[START]

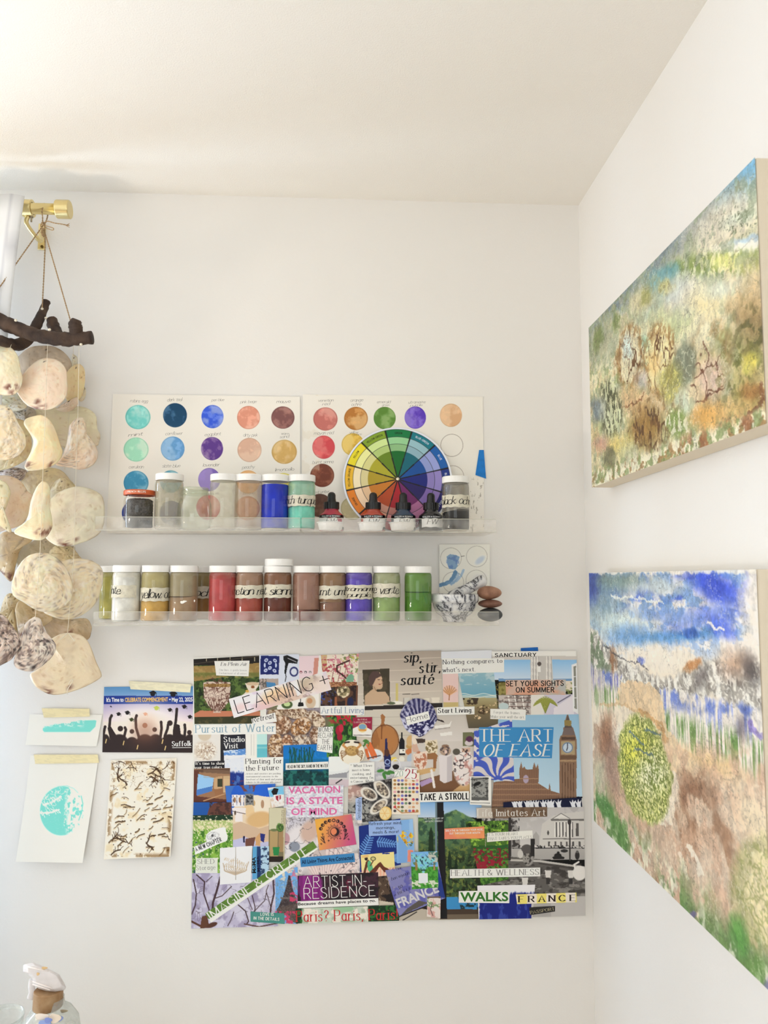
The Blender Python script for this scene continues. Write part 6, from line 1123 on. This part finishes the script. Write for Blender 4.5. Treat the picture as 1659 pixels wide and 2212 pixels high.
# --- middle band
clip('digit_cutout',[(853,1662),(875,1664),(872,1679),(852,1678)],W_,[('20',854,1677,870,1677.5,13,'serifl',(130,170,140))])
def f(r):
    r.fill((238,226,206)); g_=random.Random(3); C_=[(206,150,110),(190,60,60),(60,50,110),(80,90,60),(226,190,150),(40,36,44),(110,140,100),(226,160,170),(170,120,60),(110,110,190),(90,60,60)]
    r.poly([(847,1725),(906,1725),(906,1760),(846,1760)],(232,222,208)); r.line(((853,1722),(854,1745),(868,1756),(903,1754)),2,(190,140,96))
    for row in range(9):
        for k in range(7):
            if g_.random()<.9: r.ell(853+k*8,1686+row*8.2,3.2,2.8,C_[g_.randrange(len(C_))],0,.15,.9)
clip('paint_palette_photo',[(847,1681),(906,1669),(908,1760),(846,1759)],f,step=.9)
clip('digit_cutout',[(874,1657),(901,1660),(898,1686),(870,1681)],W_,[('25',875,1681,899,1682.5,20,'serif',(176,50,70))])
def f(r):
    r.fill((60,58,60)); r.mot((30,28,30),5,.5,.6,1); r.mot((130,124,120),6,.56,.64,2,.8); r.ell(765,1715,26,20,(176,140,130),20,.3); r.mot((226,206,196),7,.5,.6,4,.8,mask=r.em(765,1712,26,22)); r.ell(775,1750,30,30,(176,176,170),0,.4,.8); r.vein((40,40,44),12,.08,8,.9,mask=r.em(775,1750,30,30))
    for x,y,rx,ry,a,s in ((797,1715,20,13,30,5),(825,1705,24,13,50,6),(818,1742,24,11,-40,7)): 
        m=r.em(x,y,rx,ry,a,.1); r.put(m,(226,220,210)); r.ell(x+1,y,rx*.74,ry*.7,(130,116,104),a); r.mot((214,200,176),5,.5,.58,s,.9,mask=r.em(x,y,rx*.7,ry*.66,a)); r.mot((60,54,50),4,.56,.62,s+9,.9,mask=r.em(x,y,rx*.74,ry*.7,a))
    r.ell(833,1757,13,15,(240,200,120),20,.1); r.ell(831,1757,11,12,(246,224,170),20); 
    for k in range(6): a=k*PI/3; r.line(((831,1757),(831+10*math.cos(a),1757+11*math.sin(a))),1,(226,180,110))
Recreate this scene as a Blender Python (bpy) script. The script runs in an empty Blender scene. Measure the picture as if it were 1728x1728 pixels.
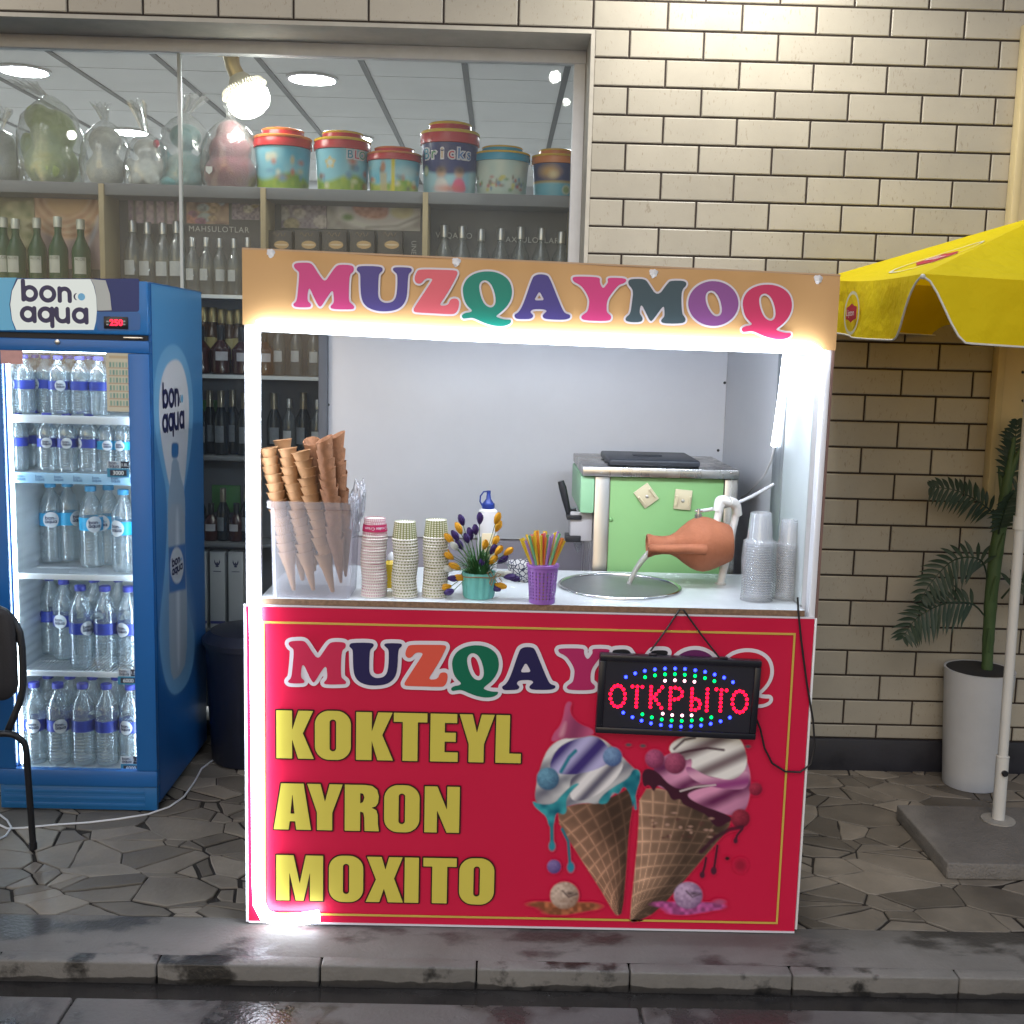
import bpy, bmesh, math, random
import numpy as np
from mathutils import Vector, Matrix

random.seed(7)
RNG = np.random.default_rng(7)
SC = bpy.context.scene
COL = SC.collection
R = math.radians

# ------------------------------------------------------------------ camera, sky, sun, exposure
CAM_LOC = Vector((-0.33898, -4.81409, 1.79464))
CAM_ROT = (1.42914262, -0.02558104, -0.00975557)
FPX = 1925.86                      # focal length in pixels of a 1728 wide frame
cd = bpy.data.cameras.new('camera')
cam = bpy.data.objects.new('camera', cd)
COL.objects.link(cam)
cd.sensor_fit = 'HORIZONTAL'
cd.sensor_width = 36.0
cd.lens = FPX / 1728 * 36.0
cd.clip_start = 0.05
cd.clip_end = 500
cam.location = CAM_LOC
cam.rotation_euler = CAM_ROT
SC.camera = cam

SUN_EL, SUN_AZ = R(38), R(200)
world = bpy.data.worlds.new('World')
SC.world = world
world.use_nodes = True
wn = world.node_tree
bg = wn.nodes['Background']
sky = wn.nodes.new('ShaderNodeTexSky')
sky.sky_type = 'NISHITA'
sky.sun_disc = False
sky.sun_elevation = R(22)
sky.sun_rotation = R(200)
sky.dust_density = 1.0
wn.links.new(sky.outputs[0], bg.inputs[0])
bg.inputs[1].default_value = 0.10
sl = bpy.data.lights.new('sun', 'SUN')
sun = bpy.data.objects.new('sun', sl)
COL.objects.link(sun)
sl.energy = 0.72
sl.angle = R(32)
sl.color = (1.0, 0.965, 0.985)
sun.rotation_euler = (R(46), 0, R(-12))
SC.view_settings.view_transform = 'Standard'
SC.view_settings.look = 'None'
SC.view_settings.exposure = 0.12
SC.view_settings.gamma = 1.0
SC.render.engine = 'CYCLES'
cy = SC.cycles
cy.use_denoising = True
cy.max_bounces = 8
cy.diffuse_bounces = 3
cy.glossy_bounces = 3
cy.transmission_bounces = 6
cy.transparent_max_bounces = 40
cy.caustics_reflective = False
cy.caustics_refractive = False
cy.sample_clamp_indirect = 4.0

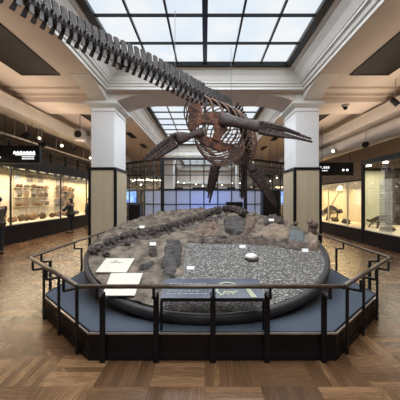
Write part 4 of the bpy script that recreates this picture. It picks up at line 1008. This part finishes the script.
def person(label, base, H, face, coat, arm_pose, hair_len=.0):
    """face: heading angle (0 = +Y); local x right, y forward"""
    k_ = H/1.7; t = thing('person', label, 'person', base, 'visitors'); bx = Vector(base); rz = Matrix.Rotation(face, 3, 'Z')
    W = lambda x, y, z: bx+rz @ Vector((x*k_, y*k_, z*k_))
    N_ = {'pelvis': (W(0, 0, .93), (.135*k_, .10*k_)), 'waist': (W(0, 0, 1.06), (.115*k_, .09*k_)), 'chest': (W(0, 0, 1.27), (.14*k_, .10*k_)), 'neck': (W(0, .005, 1.43), .05*k_),
          'head0': (W(0, .015, 1.52), .07*k_), 'head1': (W(0, .015, 1.61), .08*k_), 'head2': (W(0, .0, 1.67), .05*k_)}
    E_ = [('pelvis', 'waist'), ('waist', 'chest'), ('chest', 'neck'), ('neck', 'head0'), ('head0', 'head1'), ('head1', 'head2')]
    for sg, nm in ((-1, 'l'), (1, 'r')):
        el, wr, hd = arm_pose[0 if sg < 0 else 1]
        N_[nm+'sh'] = (W(sg*.17, 0, 1.37), .058*k_); N_[nm+'el'] = (W(sg*el[0], el[1], el[2]), .042*k_); N_[nm+'wr'] = (W(sg*wr[0], wr[1], wr[2]), .028*k_); N_[nm+'hd'] = (W(sg*hd[0], hd[1], hd[2]), (.04*k_, .02*k_))
        N_[nm+'hip'] = (W(sg*.09, 0, .86), .085*k_); N_[nm+'kn'] = (W(sg*.10, .03, .48), .058*k_); N_[nm+'an'] = (W(sg*.10, -.01, .09), .038*k_); N_[nm+'to'] = (W(sg*.11, .14, .04), .035*k_)
        E_ += [('chest', nm+'sh'), (nm+'sh', nm+'el'), (nm+'el', nm+'wr'), (nm+'wr', nm+'hd'), ('pelvis', nm+'hip'), (nm+'hip', nm+'kn'), (nm+'kn', nm+'an'), (nm+'an', nm+'to')]
        # fingers
        h0 = Vector(hd); w0 = Vector(wr); dr = (h0-w0).normalized()
        for fi, (ox, ln) in enumerate(((-.03, .055), (-.01, .075), (.01, .08), (.028, .07))):
            a1 = h0+dr*.03+Vector((ox, 0, 0)); a2 = a1+dr*ln+Vector((0, .012, -.01))
            N_[nm+'f%d' % fi] = (W(sg*a1.x, a1.y, a1.z), .010*k_); N_[nm+'g%d' % fi] = (W(sg*a2.x, a2.y, a2.z), .008*k_); E_ += [(nm+'hd', nm+'f%d' % fi), (nm+'f%d' % fi, nm+'g%d' % fi)]
        a1 = h0+Vector((-.05, .015, .0)); N_[nm+'th'] = (W(sg*a1.x, a1.y, a1.z), .011*k_); E_ += [(nm+'hd', nm+'th')]
    skin_mesh('body', N_, E_, 'skin', t, 1)
    def sub(keys, grow, name, m, edges, extra=None):
        n2 = {q: (N_[q][0], tuple(r+grow*k_ for r in (N_[q][1] if isinstance(N_[q][1], tuple) else (N_[q][1],)*2))) for q in keys}
        if extra: n2.update(extra)
        return skin_mesh(name, n2, edges, m, t, 1)
    hem = {'hem': (W(0, 0, .78), (.19*k_, .15*k_))}
    sub(['waist', 'chest', 'pelvis', 'lsh', 'rsh', 'lel', 'rel', 'lwr', 'rwr'], .042, 'coat', coat, [('waist', 'chest'), ('pelvis', 'waist'), ('pelvis', 'hem'), ('chest', 'lsh'), ('lsh', 'lel'), ('lel', 'lwr'), ('chest', 'rsh'), ('rsh', 'rel'), ('rel', 'rwr')], hem)
    sub(['pelvis', 'lhip', 'rhip', 'lkn', 'rkn', 'lan', 'ran'], .014, 'trousers', 'trousers', [('pelvis', 'lhip'), ('lhip', 'lkn'), ('lkn', 'lan'), ('pelvis', 'rhip'), ('rhip', 'rkn'), ('rkn', 'ran')])
    for sg in (-1, 1):
        c_ = W(sg*.11, .06, .045); rot = rz @ Matrix.Rotation(0, 3, 'Z'); MB().lump(c_, (.052*k_, .14*k_, .05*k_), 0, 0, 12, 8, rot, flatb=False).build('shoe', 'shoe', t, smooth=True)
    hr = MB(); hr.lump(W(0, -.015, 1.625), (.092*k_, .10*k_, .088*k_), .06, 2, 14, 10, rz)
    if hair_len: hr.lump(W(0, -.05, 1.56-hair_len/2), (.085*k_, .06*k_, .08+hair_len/2), .06, 3, 12, 8, rz)
    hr.build('hair', 'hair', t, smooth=True)
    f_ = MB(); f_.lump(W(0, .105, 1.565), (.013*k_, .018*k_, .02*k_), 0, 0, 8, 6, rz)
    for sg in (-1, 1): f_.lump(W(sg*.082, .01, 1.58), (.012*k_, .02*k_, .03*k_), 0, 0, 8, 6, rz)
    f_.build('nose_and_ears', 'skin', t, smooth=True)
    e_ = MB()
    for sg in (-1, 1): e_.lump(W(sg*.03, .092, 1.595), (.010*k_, .006*k_, .006*k_), 0, 0, 8, 6, rz)
    e_.lump(W(0, .094, 1.53), (.022*k_, .005*k_, .005*k_), 0, 0, 8, 6, rz); e_.build('eyes_and_mouth', 'hair', t, smooth=True)
down = ((.22, -.02, 1.12), (.21, .06, .90), (.21, .08, .84)); up_ = ((.26, .18, 1.22), (.24, .38, 1.30), (.24, .44, 1.34)); fwd = ((.22, .12, 1.14), (.18, .32, 1.10), (.17, .38, 1.10))
person('dark-coated visitor leaning toward the lit left case with an arm raised', (-5.95, 12.4, 0), 1.55, R_(78), 'coat_black', (fwd, up_), .06)
person('visitor in a dark coat standing beside the left column', (-6.0, 14.45, 0), 1.56, R_(80), 'coat_navy', (down, down), .0)
person('visitor in a brown jacket cut off by the left edge of the picture', (-5.62, 7.6, 0), 1.58, R_(70), 'coat_brown', (down, fwd), .0)
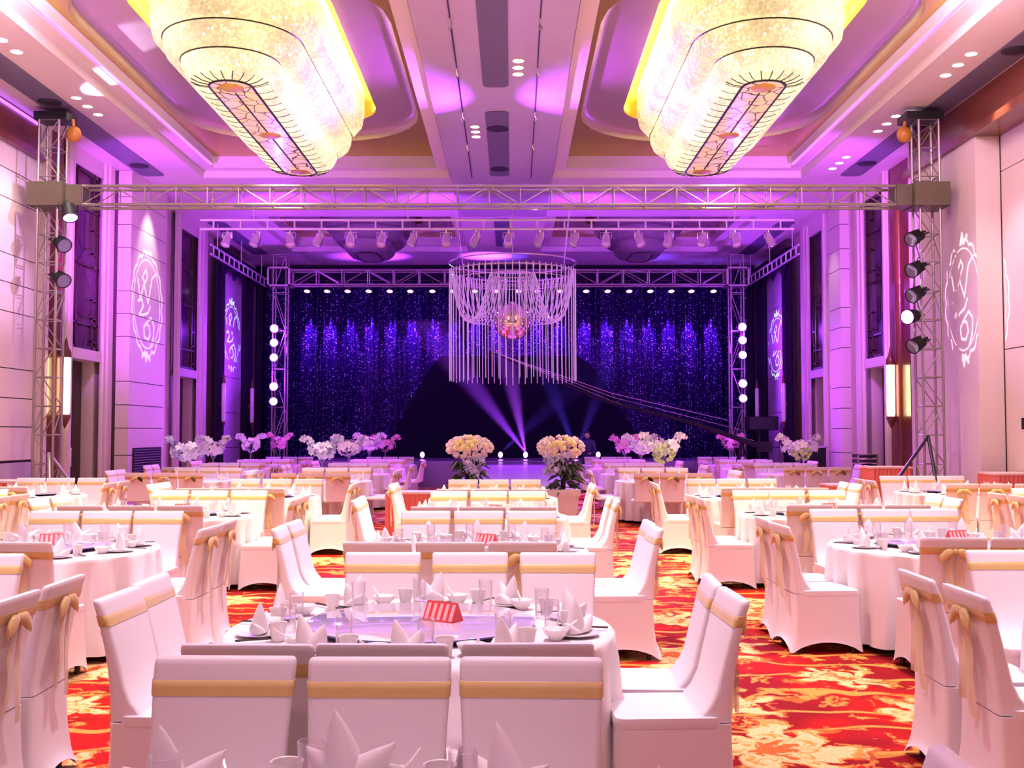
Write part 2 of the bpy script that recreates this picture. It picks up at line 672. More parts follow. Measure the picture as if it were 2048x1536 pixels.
# left wall
def shell(s, xw, side):
    global tn
    left = s < 0
    nearend = 20.3 if left else 18.5
    brown = (20.75, 21.45) if left else (22.85, 24.05)
    w1 = (21.9, 23.4) if left else (24.4, 25.75)
    pB = (24.1, 26.6) if left else (27.3, 28.3)
    w2 = (29.0, 30.6) if left else (29.2, 30.5)
    b = MB()
    b.smooth = False
    ys = [-6, w1[0], w1[1], w2[0], w2[1], YB + .4]
    for k in (0, 2, 4):
        wallseg(b, s, xw + .12, xw + .6, ys[k], ys[k + 1], 0, ZC)
    for w in (w1, w2):
        wallseg(b, s, xw + .45, xw + .6, w[0], w[1], 0, ZC)
        wallseg(b, s, xw, xw + .45, w[0], w[1], 7.25, ZC)
    b.smooth = True
    struct(b.build('wall_%s' % side, M['cream']))
    # near padded wall
    b = MB()
    b.smooth = False
    b.cur = 1
    wallseg(b, s, xw + .05, xw + .12, -6, nearend, 0, 6.86)
    b.cur = 0
    slabs(b, s, xw, .06, -6, nearend, SEAMS if left else [.3, 3.1, 6.2, 6.86])
    if not left:
        b.cur = 1
        wallseg(b, s, xw - .40, xw + .12, nearend + .05, 21.6, .1, 6.84)
        b.cur = 0
        wallseg(b, s, xw - .45, xw - .02, nearend, 21.65, .3, 6.86)
    struct(b.build('trim_%d' % tn, [M['panel'], M['seam']]))
    tn += 1
    # wainscot / skirting
    b = MB()
    b.smooth = False
    ye = nearend if left else 21.65
    wallseg(b, s, (xw - .02) if left else xw - .02, xw + .12, -6, nearend, 0, 1.12 if left else .28)
    if not left:
        wallseg(b, s, xw - .47, xw, nearend, 21.7, 0, .28)
    struct(b.build('baseboard_%s' % side, M['wood'] if not left else M['violetpanel']))
    # mahogany cornice band with lit ledge
    b = MB()
    b.smooth = False
    wallseg(b, s, xw + .02 if left else xw - .40, xw + .12, -6, nearend if left else 21.7, 6.95, ZC)
    wallseg(b, s, xw + .02, xw + .12, nearend, brown[1], 6.95, ZC)
    c = struct(b.build('trim_%d' % tn, M['wood']))
    tn += 1
    b = MB()
    b.smooth = False
    fx = xw - .5 if not left else xw - .06
    wallseg(b, s, xw - .10 if left else xw - .53, xw + .1, -6, nearend if left else 21.7, 6.82, 6.96)
    b.build('cornice_ledge', M['wood'], c)
    # mahogany vertical panel
    b = MB()
    wallseg(b, s, xw - .02, xw + .12, brown[0], brown[1], 0, 6.95)
    b.lathe([(.11, 0), (.11, 6.95)], 14, (s * (xw), (brown[0] + brown[1]) / 2, 0))
    struct(b.build('trim_%d' % tn, M['wood']))
    tn += 1
    # pilasters
    b = MB()
    for y0, y1 in (((nearend if left else 21.65), brown[0]), (brown[1], w1[0]), (w1[1], w1[1] + .75), (w2[0] - .5, w2[0]), (w2[1], w2[1] + 1.0)):
        column(b, s, xw, y0, y1)
    struct(b.build('trim_%d' % tn, M['cream'], ang=30))
    tn += 1
    # projecting padded panel between the windows
    b = MB()
    b.smooth = False
    pj = .4 if left else .12
    b.cur = 1
    wallseg(b, s, xw - pj + .05, xw + .12, pB[0] + .02, pB[1] - .02, 0, ZC)
    b.cur = 0
    slabs(b, s, xw - pj, .3, pB[0], pB[1], [0, .62, 1.16, 1.77, 2.29, 2.82, 3.83, 4.35, 4.86, 5.85, 6.37, 7.0, ZC])
    struct(b.build('trim_%d' % tn, [M['panel'], M['seam']]))
    tn += 1
    bay_window(s, xw, *w1, side)
    bay_window(s, xw, *w2, side)
    # rear bay: lilac padded panel
    b = MB()
    b.smooth = False
    b.cur = 1
    wallseg(b, s, xw - .1, xw + .12, 32.65, 35.0, 0, ZC)
    b.cur = 0
    slabs(b, s, xw - .15, .1, 32.6, 35.05, [0, 1.2, 2.3, 3.4, 5.6, 7.0])
    struct(b.build('trim_%d' % tn, [M['violetpanel'], M['seam']]))
    tn += 1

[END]

Task directions: Using the entries above, extract exactly the lines from the one that contains "Recreate this scene" through the one that contains "R = math.radians". Do not carry over any pictures.

Task result:
Recreate this scene as a Blender Python (bpy) script. The script runs in an empty Blender scene. Measure the picture as if it were 1728x1728 pixels.
import bpy, bmesh, math, random
import numpy as np
from mathutils import Vector, Matrix

random.seed(7)
RNG = np.random.default_rng(7)
SC = bpy.context.scene
COL = SC.collection
R = math.radians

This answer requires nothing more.